- Your instructions -
Copy nothing but the lines below running from the line containing "Write part 4" through the line containing "two guitars', 'rail')", both end lines included.

- The input -
▬▬▬▬▬▬▬▬▬▬

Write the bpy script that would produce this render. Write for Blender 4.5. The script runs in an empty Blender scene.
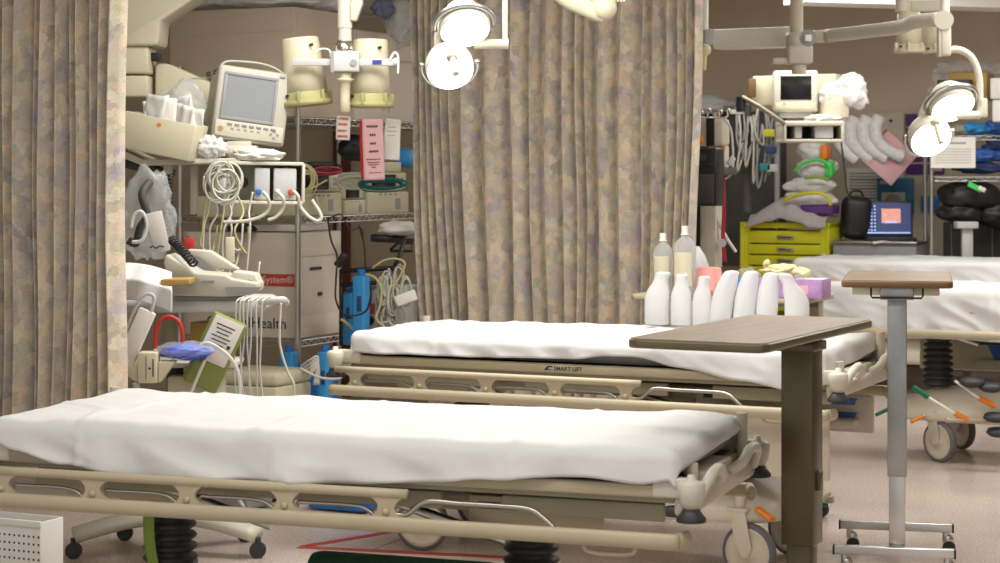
import bpy, bmesh, math, random
from mathutils import Vector, Matrix, noise
random.seed(7)
SC = bpy.context.scene
COL = SC.collection
PI = math.pi

# ---------------------------------------------------------------- camera
F, HZ, H = 2000.0, 170.0, 1.42           # focal length in px, horizon row, eye height
TH = math.radians(25.0)                  # the ward is turned 25 degrees to the view
cam = bpy.data.cameras.new('camera'); cam_o = bpy.data.objects.new('camera', cam)
COL.objects.link(cam_o); SC.camera = cam_o
cam_o.location = (0, 0, H); cam_o.rotation_euler = (PI / 2, 0, 0)
cam.sensor_width = 36.0; cam.sensor_fit = 'HORIZONTAL'; cam.lens = F / 1000 * 36
cam.shift_y = -(281.5 - HZ) / 1000.0
cam.clip_end = 60
cam.dof.use_dof = True; cam.dof.focus_distance = 6.6; cam.dof.aperture_fstop = 7.0

# ---------------------------------------------------------------- light
SC.view_settings.view_transform = 'Standard'
SC.view_settings.look = 'None'
SC.view_settings.gamma = 1.0
SC.view_settings.use_curve_mapping = False
SC.view_settings.exposure = 0.0
wd = bpy.data.worlds.new('world'); SC.world = wd; wd.use_nodes = True
wd.node_tree.nodes['Background'].inputs[0].default_value = (1.0, 0.97, 0.925, 1)
wd.node_tree.nodes['Background'].inputs[1].default_value = 0.72

def area(name, loc, size, power, col=(1, 0.97, 0.91), rot=(0, 0, 0), sy=None):
    l = bpy.data.lights.new(name, 'AREA'); l.energy = power; l.color = col
    l.shape = 'RECTANGLE'; l.size = size; l.size_y = sy or size
    o = bpy.data.objects.new(name, l); COL.objects.link(o)
    o.location = loc; o.rotation_euler = rot
    return o
area('ceiling_fluorescent_front', (-0.2, 3.9, 2.68), 3.2, 48, rot=(0, 0, -TH), sy=1.0)
area('ceiling_fluorescent_middle', (0.3, 6.9, 2.68), 3.0, 92, rot=(0, 0, -TH), sy=0.8)
area('ceiling_fluorescent_right', (3.2, 8.8, 2.68), 2.4, 66, rot=(0, 0, -TH), sy=0.8)
area('ceiling_fluorescent_back', (2.2, 11.8, 2.68), 3.0, 70, rot=(0, 0, -TH), sy=0.8)

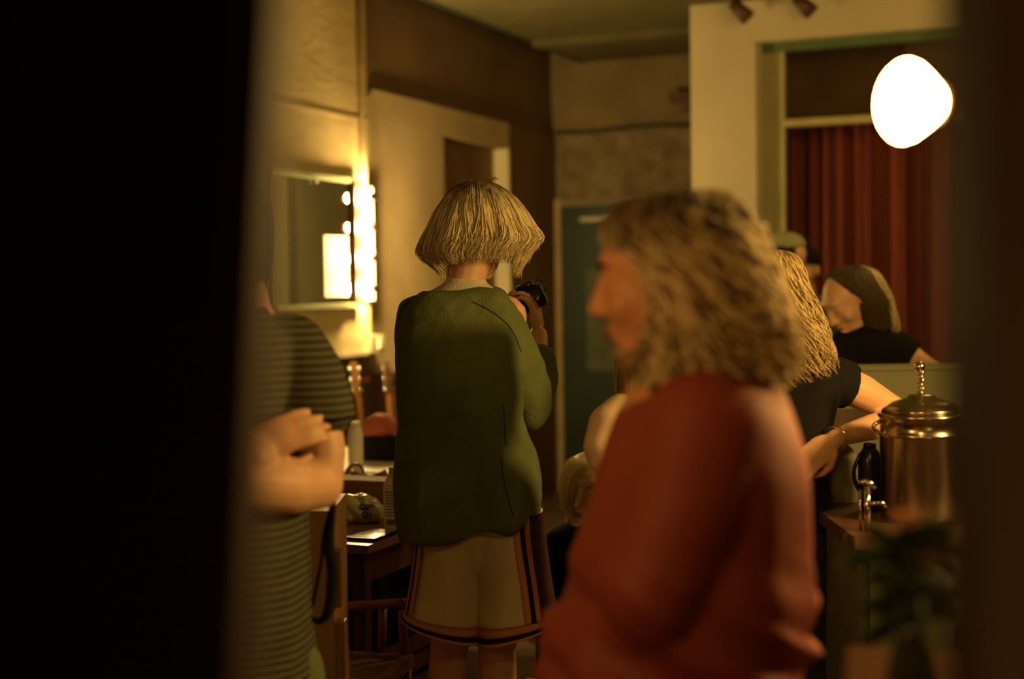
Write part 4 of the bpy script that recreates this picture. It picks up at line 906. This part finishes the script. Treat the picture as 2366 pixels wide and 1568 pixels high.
guitar(873, 838, .05, 'right guitar with dark headstock and pale tuning pegs near the green sweater', WOODD)
tag(obj('wall_rail', rbox(hit_b(803, 880, .06)[0], hit_b(850, 880, .06)[0], .051, .075, hit_b(820, 886, .06)[2], hit_b(820, 872, .06)[2]), WOOD, None, False), 'short brown wooden rail on the wall between the two guitars', 'rail')

# ================================================================= RIGHT SIDE: COUNTER AND THINGS
Dp = 4.95
p0 = W(1868, 850, Dp); p1 = W(2250, 850, Dp)
UP = mat('upstand_olive', (.30, .30, .17), .8, var=.08, scale=4)
t = thing('bar_counter', 'raised pale panelled counter in front of the leaning person', 'counter', ((p0.x + p1.x) / 2, Dp, 0))
obj('panel', wbox(p0.x, p1.x, Dp, Dp + .04, .1, p0.z - .012), UP, t, False); obj('counter_top', wbox(p0.x - .02, p1.x, Dp - .015, Dp + .16, p0.z - .0115, p0.z), UP, t, False)
obj('side', wbox(p0.x, p0.x + .03, Dp + .041, Dp + .15, 0, p0.z - .012), WOODD, t, False)
obj('lower_rail', wbox(p0.x, p1.x, Dp - .04, Dp - .002, W(1900, 985, Dp).z, W(1900, 945, Dp).z), WOODD, t, False)
zc_ = .93; k0 = hit_z(1932, 1212, zc_)
cb = thing('sink_counter', 'low dark counter carrying the metal urn and the tap', 'counter', (k0.x + .3, k0.y, 0))
xr_ = W(2330, 784, 3.4).x; yf = hit_z(2000, 1240, zc_).y
obj('worktop', wbox(k0.x, xr_, yf, yf + .62, zc_ - .03, zc_, None, WV, .004), WOODD, cb, False)
obj('cabinet_body', wbox(k0.x + .02, xr_, yf + .03, yf + .60, .05, zc_ - .031), mat('cabinet_olive', (.10, .10, .05), .7, var=.2), cb, False)
for k in range(2): 
    a = k0.x + .04 + k * .26; dd = obj('door', wbox(a, a + .24, yf + .012, yf + .029, .10, zc_ - .06), mat('cabinet_door', (.05, .05, .025), .6), cb, False); obj('handle', wbox(a + .20, a + .21, yf + .0, yf + .0115, .62, .74), CHROME, dd, False)
# urn
Du = yf + .22; zu = zc_; sU = Du / FPX; uc = W(2128, 784, Du); uc.z = zu
t = thing('coffee_urn', 'tall shiny metal drinks urn with domed lid on the right counter', 'urn', uc)
zrim = W(2128, 958, Du).z - zu; ru = 94 * sU
obj('urn_body', lathe(B(), [(.004, .0), (ru * .98, 0), (ru, .02), (ru, zrim - .05), (ru * 1.02, zrim - .048), (ru * 1.02, zrim - .04), (ru, zrim - .038), (ru, zrim - .008), (ru * 1.05, zrim - .004), (ru * 1.05, zrim + .004), (ru * .98, zrim + .006), (.004, zrim + .006)], uc, 56), STEEL, t)
zl_ = W(2128, 912, Du).z - zu
ld = obj('lid', lathe(B(), [(.004, zrim + .0062), (ru * .97, zrim + .0065), (ru * .93, zrim + .016), (ru * .7, zrim + .030), (ru * .35, zl_ - .006), (.03, zl_), (.004, zl_ + .001)], uc, 48), STEEL, t)
b = B()
for k in range(6): zz_ = zl_ + .002 + k * .0095; lathe(b, [(.002, zz_), (.008, zz_ + .002), (.010, zz_ + .0045), (.008, zz_ + .007), (.002, zz_ + .009)], uc + Vector((-.002 + .0025 * (k % 2), 0, 0)), 16)
sphere(b, uc + Vector((-.004, 0, zl_ + .066)), .013, 3); obj('lid_knob', b, CHROME, ld)
for sx in (-1,): obj('side_handle', tube(B(), [uc + Vector((sx * (ru + .018 * math.sin(k / 8 * PI)), -.0, zrim - .012 - .03 * k / 8)) for k in range(9)], .005, 8), CHROME, t)
# thermos and tap
c_ = W(2008, 784, yf + .36); c_.z = zu; k_ = c_.y / FPX; t = thing('vacuum_jug', 'black vacuum jug standing between the tap and the urn', 'jug', c_)
hz_ = W(2008, 1022, c_.y).z - zu
obj('jug_body', lathe(B(), [(.004, 0), (25 * k_, 0), (27 * k_, .02), (27 * k_, hz_ * .72), (22 * k_, hz_ * .85), (16 * k_, hz_ * .92), (.004, hz_ * .93)], c_, 32), BLKPL, t)
obj('jug_lid', lathe(B(), [(.004, hz_ * .925), (15 * k_, hz_ * .93), (14 * k_, hz_ * .99), (.004, hz_)], c_, 24), BLKPL, t)
obj('jug_handle', tube(B(), [c_ + Vector((-.024 - .018 * math.sin(k / 8 * PI), -.01, hz_ * (.85 - .6 * k / 8))) for k in range(9)], .005, 8), BLKPL, t)
dt = yf + .07; tz = zu; q = W(2002, 784, dt); t = thing('water_tap', 'small chrome tap with lever standing on the counter edge', 'tap', (q.x, dt, zu))
ztop = W(2002, 1122, dt).z
obj('column', cone(B(), (q.x, dt, zu), (q.x, dt, ztop - .002), .0075, .007, 20), CHROME, t)
obj('second_column', cone(B(), (q.x - .014, dt + .01, zu), (q.x - .014, dt + .01, ztop - .01), .003, .003, 12), CHROME, t)
obj('lever', tube(B(), [(q.x - .020, dt, ztop + .008), (q.x - .005, dt, ztop + .010), (q.x + .010, dt, ztop + .004), (q.x + .018, dt, ztop - .006)], [.004, .006, .007, .004], 12), CHROME, t)
zsp = W(2002, 1162, dt).z; obj('spout', tube(B(), [(q.x + .004, dt, zsp), (q.x + .035, dt, zsp), (q.x + .042, dt, zsp - .01)], .004, 12), CHROME, t)
# pale rounded sack
D_ = yf + .53
ps = Loft([(1016, 1018, 1912, 1950, .015), (1030, 1035, 1900, 1968, .03), (1080, 1085, 1898, 1985, .045), (1140, 1140, 1908, 1984, .05), (1185, 1185, 1922, 1972, .045), (1204, 1204, 1930, 1962, .03)], D_)
bm = B(); ps.solid(bm, 24, 32); tag(remesh('cloth_sack', bm, .004, PALE, None, 3, lambda p: .004 * noise.noise(Vector((p.x * 60, p.y * 30, p.z * 12)))), 'pale rounded cloth sack between the hand on hip and the black jug', 'sack')
# ---- foreground cabinet with vase and flowers
D = 1.5; zt_ = W(2050, 1432, 1.86).z
t = thing('sideboard', 'blurred brown wooden sideboard at the lower right carrying the flowers', 'sideboard', (W(2150, 784, D).x, D, 0))
xa, xb = W(1925, 1490, D).x, W(2420, 1490, D).x; fs_ = frame_at((xa, D - .12, 0), R(-14))
obj('cabinet_body', wbox(0, .36, .02, .34, .04, zt_ - .03, None, fs_), WOODD, t, False); obj('cabinet_top', wbox(-.02, .38, 0, .36, zt_ - .0295, zt_, None, fs_, .004), mat('sideboard_wood', (.10, .035, .014), .95, spec=.1, var=.2, scale=3, stretch=(1, 6, 1)), t, False)
obj('door', wbox(.02, .34, .008, .0195, .1, zt_ - .06, None, fs_), WOODD, t, False)
vc = W(2100, 784, D); vc.z = zt_
t = thing('flower_vase', 'blurred vase of two pink flowers and dark leaves at the lower right', 'vase', vc)
obj('vase', lathe(B(), [(.004, .0), (.020, 0), (.026, .02), (.022, .05), (.014, .07), (.017, .078), (.004, .079)], vc, 28), mat('vase_glass', (.05, .05, .025), .2), t)
STEM = mat('stem_green', (.10, .13, .04), .8); LEAF = mat('leaf_green', (.045, .075, .025), .7, var=.3, scale=12); FLO = mat('flower_pink', (.80, .36, .24), .8, var=.15, scale=30)
def leaf(bm, p, d, L, wd):
    d = Vector(d).normalized(); s_ = d.cross(Vector((.2, -1, .3))).normalized(); n_ = 6; a_ = []; b_ = []
    for k in range(n_ + 1):
        u = k / n_; c__ = Vector(p) + d * L * u + Vector((0, 0, -.25 * L * u * u)); ww = wd * math.sin(min(1, u * .95 + .05) * PI) ** .8 + .0005
        a_.append([bm.verts.new(c__ + s_ * ww), bm.verts.new(c__ - s_ * ww), bm.verts.new(c__ - s_ * ww + Vector((0, .0012, .0012))), bm.verts.new(c__ + s_ * ww + Vector((0, .0012, .0012)))])
    for k in range(n_):
        for j in range(4): bm.faces.new((a_[k][j], a_[k][(j + 1) % 4], a_[k + 1][(j + 1) % 4], a_[k + 1][j]))
    bm.faces.new(a_[0]); bm.faces.new(a_[-1])
for (fx, fy, rp) in ((2092, 1202, 30), (2150, 1288, 30)):
    fp = W(fx, fy, D - .01 + .02 * (fx > 2100)); st = vc + Vector((0, 0, .075)); pts = [st.lerp(fp, k / 8) + Vector((.012 * math.sin(k / 8 * PI) * (1 if fx > 2100 else -1), 0, 0)) for k in range(9)]
    s1 = obj('stem', tube(B(), pts, .0022, 8), STEM, t)
    bm = B(); rr = rp * D / FPX
    for ring, (n_, el_, sz) in enumerate(((9, .15, 1.0), (8, .6, .85), (6, 1.05, .6))):
        for k in range(n_):
            an = 2 * PI * (k + ring * .5) / n_; sphere(bm, fp + Vector((math.cos(an) * math.cos(el_), math.sin(an) * math.cos(el_), math.sin(el_) * .8)) * rr * .62, (rr * .36 * sz, rr * .36 * sz, rr * .42 * sz), 2)
    sphere(bm, fp + Vector((0, 0, rr * .2)), rr * .5, 2); obj('flower', bm, FLO, s1)
lv = []
for q_ in range(46):
    k = random.random(); ang = random.uniform(0, 6.28); bm = B(); p = W(random.uniform(2030, 2160), random.uniform(1240, 1440), D + random.uniform(-.03, .04))
    leaf(bm, p, (math.cos(ang), math.sin(ang) * .5, random.uniform(-.3, .8)), random.uniform(.03, .055), random.uniform(.007, .013)); lv.append(obj('leaf', bm, LEAF, t))
for pts in ([(2100, 1415), (2075, 1350), (2040, 1270), (2010, 1212)], [(2105, 1420), (2060, 1370), (1980, 1330), (1940, 1300)], [(2110, 1420), (2130, 1370), (2160, 1340)]):
    obj('stem', tube(B(), [W(a, b, D) for a, b in smoothpts(pts, 5)], .003, 8), mat('stem_pale', (.25, .22, .10), .8), t)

▬▬▬▬▬▬▬▬▬▬

- Worked answer -
Write part 4 of the bpy script that recreates this picture. It picks up at line 906. This part finishes the script. Treat the picture as 2366 pixels wide and 1568 pixels high.
guitar(873, 838, .05, 'right guitar with dark headstock and pale tuning pegs near the green sweater', WOODD)
tag(obj('wall_rail', rbox(hit_b(803, 880, .06)[0], hit_b(850, 880, .06)[0], .051, .075, hit_b(820, 886, .06)[2], hit_b(820, 872, .06)[2]), WOOD, None, False), 'short brown wooden rail on the wall between the two guitars', 'rail')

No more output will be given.